Historical pageantry in hiSTORYstage's The Hollow Crown 

The theatrical process recognizes that the innately gifted are few and far between. For the rest of us poor schlubs, extensive training and rehearsals acknowledge that, when beginning any new craft or new production, we generally start at a state of low—or sometimes zero—competency.

Unfortunately, I can't report that hiSTORYstage has progressed much further than this in its mounting of The Hollow Crown, an intriguing text drawn from the original words of British monarchs, their spouses and assorted throne-watchers that John Barton compiled for the Royal Shakespeare Company in 1961.

At its best, Barton's patchwork script reveals the very human faces of royalty, in brief but telling profiles of rulers from William I in 1066 to Queen Victoria in the mid-19th century. In these sometimes snarky, sometimes poignant excerpts, we listen as a mere king importunes an unwilling mistress, an 18th-century antecedent of Perez Hilton mocks a royal funeral, and a bewildered woman begs for her life from the Tower of London.

But the performers affiliated with the Raleigh group Historic Interpretations need a lot more dramatic and vocal training before presenting another work to the public. Without context or explanation, a quartet of nascent actors devoted most of their time on stage to exaggerated expressions of sardonic displeasure without believably building up to or varying such extremes. With all of the beard-rubbing and eyebrow-cocking going on, this group largely relied on physical crutches instead of characterizations to telegraph unshaded emotions. Meanwhile, the audible sighs and murmurs from an admiring on-stage bank of singers—whose watery a cappella vocals drifted in and out of pitch throughout the night—continually drew focus from the actors' declamations.

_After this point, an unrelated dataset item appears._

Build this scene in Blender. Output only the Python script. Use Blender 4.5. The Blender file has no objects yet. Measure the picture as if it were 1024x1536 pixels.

The sole exception to these fundamental difficulties was Heather Shore's stunning stage work, which radiated the defiance of an embattled Mary I, the pathos of a bewildered Anne Boleyn and the unalloyed delight and gratitude of a just-crowned Queen Victoria. Given their contrast against the rest of the evening, Shore seems to have stepped into this show from another production. I deeply hope that she rejoins it—and the rest of this group finds the training they need in order to adequately present song and drama to the public.